What a wonderfully complex person you are! Some of us are just a lot more simple.

T. Powell Coltrin said...

Write it! I really like how this experience can be told in different perspectives and still be true.


tricia said...

I do think this version of your story would look much different than the original book. You are such a different person than you were when I first met you. Btw, I am dying to know who asked and got that answer. =) Fun spending time with you today, my friend. Love you.

yaya said...

Your past has formed you into a wonderful, interesting, and caring person today. You have to be proud of how you took a difficult situation and turned your life into one of service for many children, and a loving relationship with your husband and others. I don't know you personally of course, but reading your words is like looking into your true self. So inspiring.

DJan said...

Your story needs to be written, not only because you have the gift of communication through the written word, but because you are feeling the pull to do so. Perhaps there are others like you who cannot express what they went through, and you can. I don't know, but I do know that your words never fail to speak to my heart. Sending you love as I hold the stone heart you gave me in my hand. :-)

My life so far said...

I am always amazed and astonished at the resilience of human beings.

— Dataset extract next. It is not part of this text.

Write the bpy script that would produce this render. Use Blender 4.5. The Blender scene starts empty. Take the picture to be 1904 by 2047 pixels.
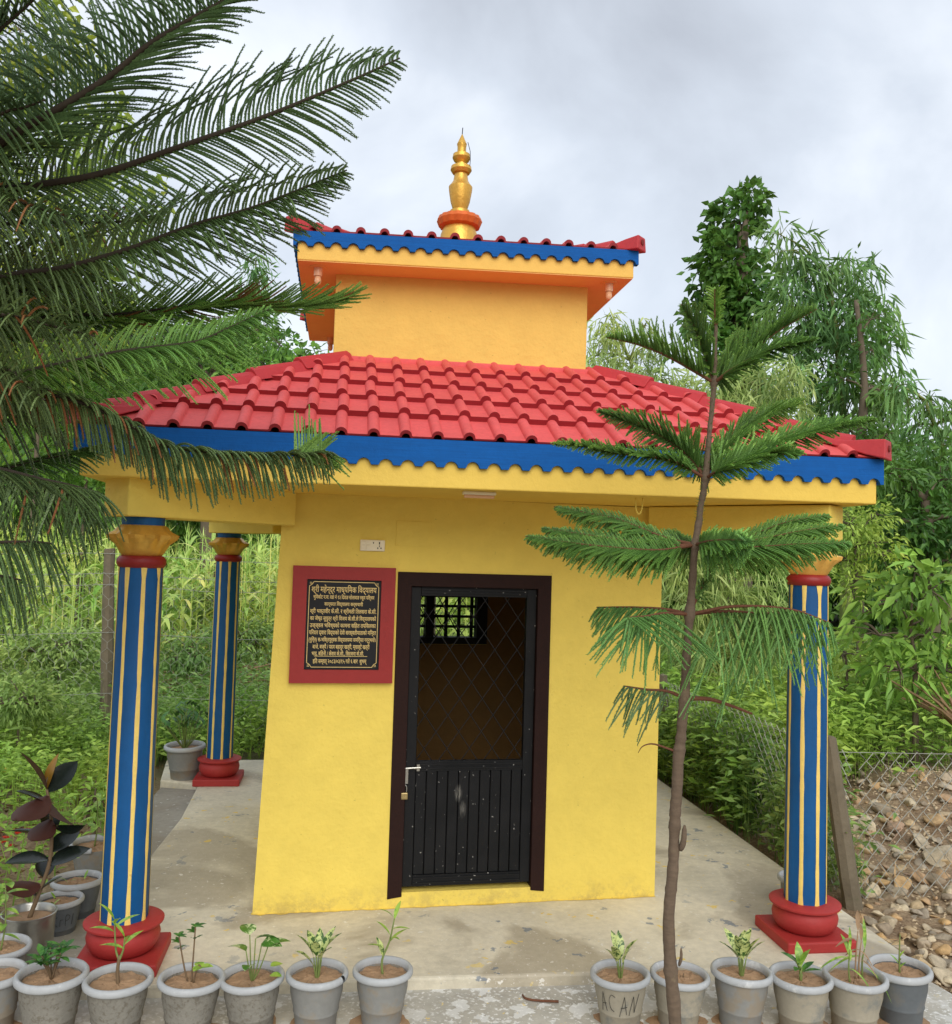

I am thankful as well.

Dee said...

Dear Debra, your posting today was a confirmation to me that all of us are on the same journey to wholeness. You ended by writing that you have a life "lived toward healing in the gloriously messy way of all lives." I do so hope you will begin with a blank page and write your story from the wholeness of your life today.

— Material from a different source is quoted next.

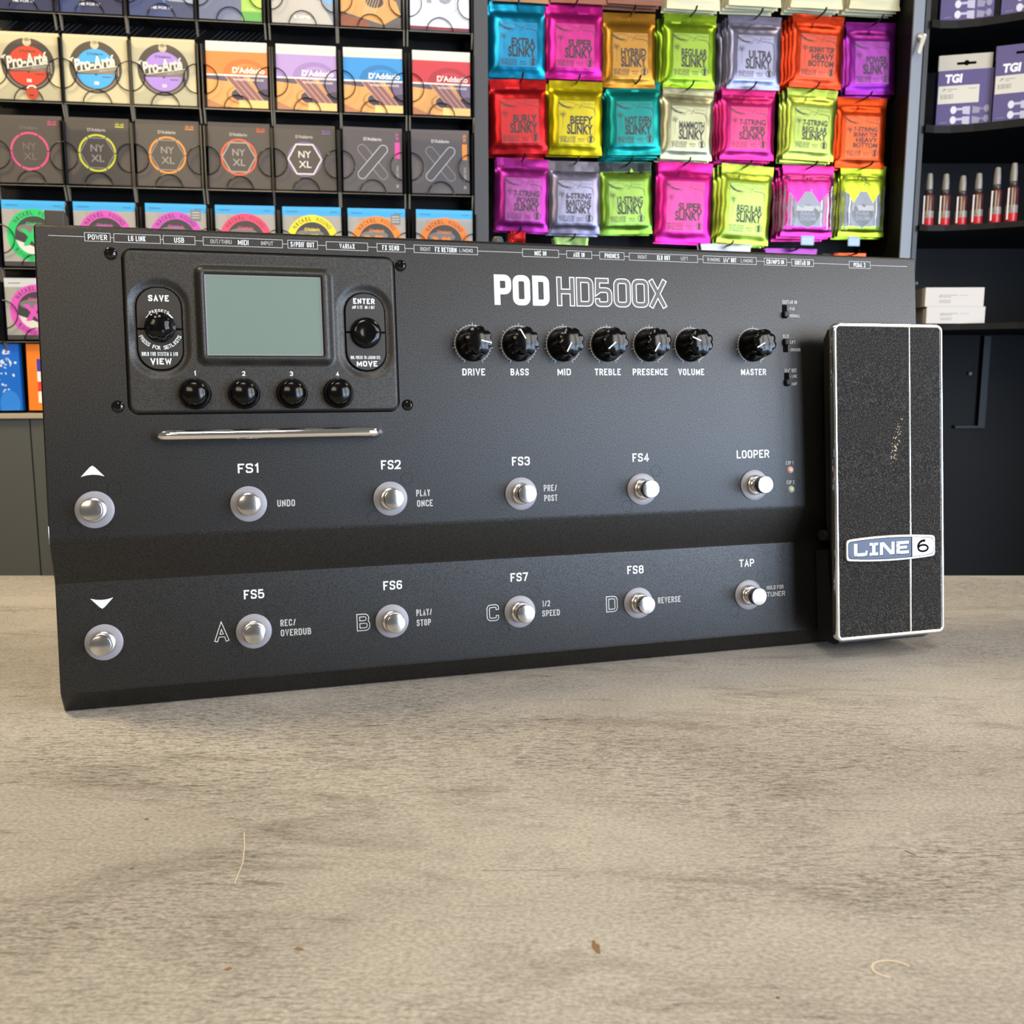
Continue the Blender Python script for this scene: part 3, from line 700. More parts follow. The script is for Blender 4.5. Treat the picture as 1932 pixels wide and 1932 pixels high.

The gift that's been given to me, Deb, in writing my on-line memoir is that I truly have "come home to myself." I chose that as the title for the blog because it was my hope. And it's been happening. Slowly I am embracing the all of my life and the complexity and beauty of my own self. I so hope that you will give yourself this gift. Peace.

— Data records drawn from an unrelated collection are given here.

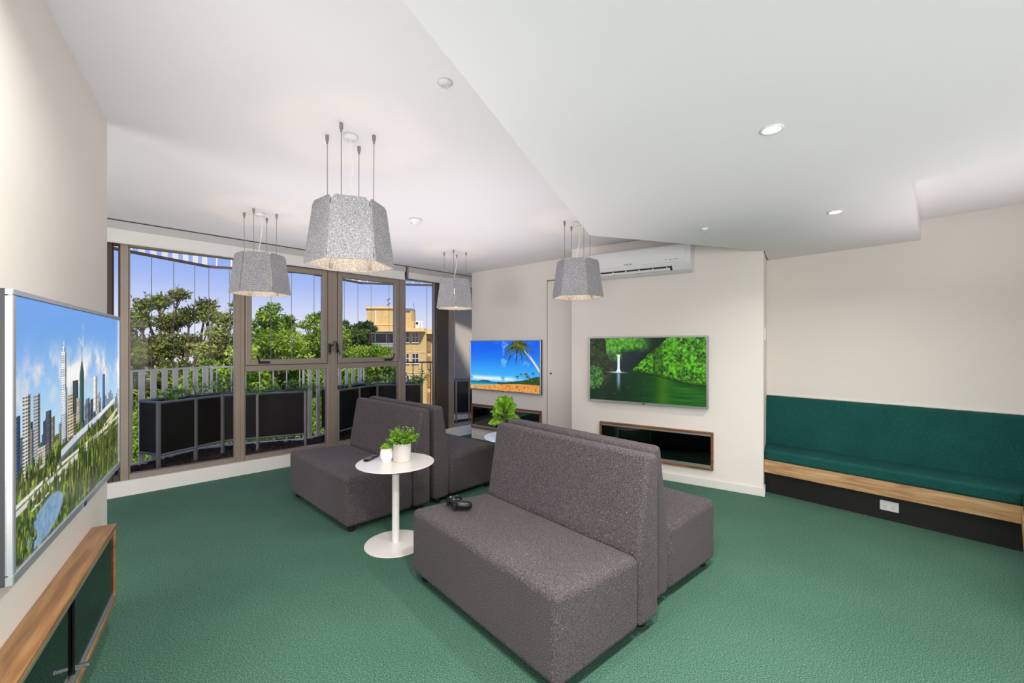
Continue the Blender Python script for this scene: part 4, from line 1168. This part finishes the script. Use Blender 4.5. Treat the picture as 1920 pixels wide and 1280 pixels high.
# railings and the slatted frames hanging above them
def railing(label, p, q, flat, n, cat_top, end_posts, rail='railwhite'):
    t = thing('balustrade', label, 'railing', (*p, 0), (q[0]-p[0], q[1]-p[1]), group='outside balustrades')
    L = math.hypot(q[0]-p[0], q[1]-p[1])
    bm = B(); box(bm, 0, L, -0.018, 0.018, 1.20, 1.222); obj('top_rail', bm, M[rail], t)
    bm = B(); box(bm, 0, L, -0.02, 0.02, GZ+0.0, GZ+0.03); obj('bottom_rail', bm, M['railwhite'], t)
    for k in range(n):
        x = L*(k+0.5)/n
        bm = B()
        if flat: box(bm, x-0.032, x+0.032, -0.005, 0.005, GZ+0.03, 1.20)
        else: tube(bm, [(x,0,GZ+0.03),(x,0,1.20)], 0.0085, 6)
        obj('baluster', bm, M['railwhite' if rail == 'railwhite' else 'rustrail'], t)
    for x in end_posts:
        bm = B(); tube(bm, [(x*L,0,GZ+0.0),(x*L,0,1.23)], 0.016, 8); obj('post', bm, M['railwhite'], t)
    return t
def hanging(label, p, q, flat, n, wires):
    t = thing('hanging_frame', label, 'frame', (*p, 0), (q[0]-p[0], q[1]-p[1]), group='slatted frames with wires')
    L = math.hypot(q[0]-p[0], q[1]-p[1])
    bm = B(); box(bm, 0, L, -0.02, 0.02, 2.555, 2.585); obj('bottom_rail', bm, M['rustrail'], t)
    bm = B(); box(bm, 0, L, -0.02, 0.02, 3.02, 3.05); obj('top_rail', bm, M['railwhite'], t)
    for k in range(n):
        x = L*(k+0.5)/n; bm = B()
        if flat: box(bm, x-0.032, x+0.032, -0.005, 0.005, 2.585, 3.02)
        else: tube(bm, [(x,0,2.585),(x,0,3.02)], 0.0085, 6)
        obj('slat', bm, M['railwhite'], t)
    for f in wires:
        bm = B(); tube(bm, [(f*L,-0.03,1.22),(f*L,-0.03,2.56)], 0.0035, 5); obj('wire', bm, M['wire'], t)
    return t
specs = [(True,10,(0.0,)), (True,8,(0.02,0.97)), (False,7,(0.02,0.97)), (True,8,(0.04,0.97)), (False,8,(0.02,))]
rl_lab = ['flat-slat white balustrade furthest left, behind the end of the timber-framed screen wall', 'white flat-slat balustrade seen through the large left window',
          'thin-bar white balustrade between the two slatted stretches', 'white flat-slat balustrade behind the middle windows', 'thin-bar balustrade in front of the yellow brick building']
hf_lab = ['hanging slatted frame furthest left above the outside balustrade', 'hanging flat-slat frame under the blind of the large left window',
          'hanging thin-bar frame behind the felt lamp at the tree window', 'hanging flat-slat frame above the middle windows', 'hanging thin-bar frame above the yellow brick building']
wires = [(), (0.05,0.27,0.52,0.78,0.97), (0.2,0.42,0.62,0.84), (0.1,0.36,0.62,0.88), (0.12,0.36,0.56,0.88)]
for i in range(5):
    f, n, po = specs[i]
    railing(rl_lab[i], RAIL[i], RAIL[i+1], f, n, None, po, 'rustrail' if i == 4 else 'railwhite')
    hanging(hf_lab[i], RAIL[i], RAIL[i+1], f, n, wires[i])

# rendered outside wall by the narrow window
bm = B(); prism(bm, [(-1.12,8.40),(0.4,8.95),(0.3,9.2),(-1.2,8.66)], -0.5, 3.3); struct('wall_outside', bm, M['render_grey'])
bm = B(); prism(bm, [(-1.25,7.75),(3.2,7.75),(3.2,9.3),(-1.25,9.3)], 2.78, 2.95); struct('shade_slab', bm, M['ceil'])  # unseen slab added to keep the sun off the outside wall

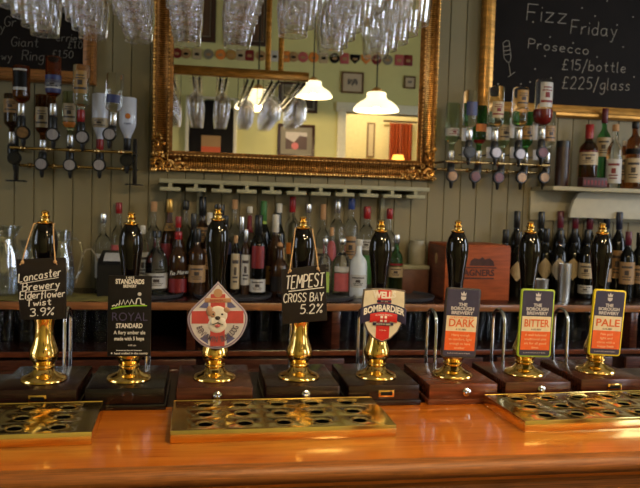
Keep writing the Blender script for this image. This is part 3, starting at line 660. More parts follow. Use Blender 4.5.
for r_, (rx, rz) in enumerate(zip(rowx, rims)):
    for k in range(7):
        if (r_ == 5 and k < 2) or (r_ == 7 and k > 4): continue
        Yg = 2.085-k*.097+random.uniform(-.004, .004)
        loc = (rx+random.uniform(-.003, .003), Yg, RZ)
        if wg is None: wg = wine_glass().build('wine_glass', GLASS, None, loc); o = wg
        else: o = dup(wg, None, loc)
        o.rotation_euler = (0, 0, random.random()*6)
        tag(o, 'wine glass hanging %s from the mirror in the %s row from the menu board' % (ordw[k-2 if r_ == 5 else k], ordw[r_]), 'wine glass', 'wine glasses hanging in rows above the bar')

# ------------------------------------------------------------------ mirror
mi = thing('wall_mirror', 'large mirror in an ornate gilt frame above the bottles', 'mirror', (0, WALL, 0))
ia, ib = at(172, 153, 2.95), at(417.5, 158, 2.95); GX0, GX1, GZ0, GZ1 = ia.x, ib.x, (ia.z+ib.z)/2, 2.52
oa, ob = at(150.5, 172, 2.95), at(435, 180, 2.95); OX0, OX1, OZ0 = oa.x, ob.x, (oa.z+ob.z)/2
FW = ((GX0-OX0)+(OX1-GX1)+(GZ0-OZ0))/3; OX0, OX1, OZ0, OZ1 = GX0-FW, GX1+FW, GZ0-FW, GZ1+FW
MB().box(GX0-.01, GX1+.01, MIRROR_Y-WALL, -.012, GZ0-.01, GZ1+.01).build('mirror_glass', MIRROR, mi)
MB().box(OX0+.01, OX1-.01, -.014, -.001, OZ0+.01, OZ1-.01).build('backing', DARKIN, mi)
def frame_sweep(mb, x0, x1, z0, z1, prof):       # prof: (inset from the outer edge, y); mitred corners
    b = bmesh.new(); rings = []
    for d, y in prof: rings.append([b.verts.new(q) for q in ((x0+d, y, z0+d), (x1-d, y, z0+d), (x1-d, y, z1-d), (x0+d, y, z1-d))])
    for i in range(len(rings)):
        A, B = rings[i], rings[(i+1) % len(rings)]
        for k in range(4): b.faces.new((A[k], A[(k+1) % 4], B[(k+1) % 4], B[k]))
    return mb.add(b)
k = FW
fr = frame_sweep(MB(), OX0, OX1, OZ0, OZ1, [(0, -.001), (0, -.030), (.06*k, -.042), (.14*k, -.046), (.20*k, -.044), (.26*k, -.034), (.38*k, -.028), (.52*k, -.030), (.66*k, -.040), (.72*k, -.047), (.80*k, -.049), (.86*k, -.046), (.90*k, -.040), (1.0*k, -.038), (1.0*k, -.001)]).build('frame', GILT_D, mi, ang=60)
# ribs across the hollow
def rib(mb, p, q):
    mb.tube([p, ((p[0]+q[0])/2, p[1]+.004, (p[2]+q[2])/2), q], .0026, 5)
for zz, s_ in ((OZ0, 1), (OZ1, -1)):
    mb = MB(); n = 96
    for j in range(n):
        x = GX0+.05+(GX1-GX0-.10)*j/(n-1); rib(mb, (x, -.036, zz+s_*.27*k), (x, -.041, zz+s_*.67*k))
    mb.build('reeding', GILT, fr)
for xx, s_ in ((OX0, 1), (OX1, -1)):
    mb = MB(); n = 84
    for j in range(n):
        z = GZ0+.05+(GZ1-GZ0-.10)*j/(n-1); rib(mb, (xx+s_*.27*k, -.036, z), (xx+s_*.67*k, -.041, z))
    mb.build('reeding', GILT, fr)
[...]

Nancy/BLissed-Out Grandma said...

It sounds like you are getting yourself ready to write. Selfishly, I hope you do because you have so much wisdom to share and this story seems to want to be told (again).

Deborah Barker said...

The written word is a wonderful tool. Write your story in as many ways as you need, Deb, as many times as you need. It is after all, your story and no one else's. However you write it, will be the way it was. I know mine would go through as many changes, viewed from different times in my life.

Deborah Barker said...

The written word is a wonderful tool. Write your story in as many ways as you need, Deb, as many times as you need. It is after all, your story and no one else's. However you write it, will be the way it was. I know mine would go through as many changes, viewed from different times in my life.

Midlife Roadtripper said...

Having had the pleasure of reading you for the past five or so years, I can see the changes - the maturity. The perspective gained.

Perhaps it is time to rewrite that book. Or begin anew. Or to move onto something new. For that experience, now understood much better, is integral to where you are today.

Okay, I helped. Right? Write

kario said...

I don't know how I missed this post for so long, but I'm glad I found it. I love that you are able to revisit the stories you've told about this time and see them in a different light without self-judgment. It is so amazing to me the power our stories hold for us when we tell them again and again and when we are able to break them open a little bit and talk about them in a different way, it helps us to see ourselves in a more holistic way. May your integration of these perspectives continue to evolve within the framework of self-compassion, my friend. You are a wonder!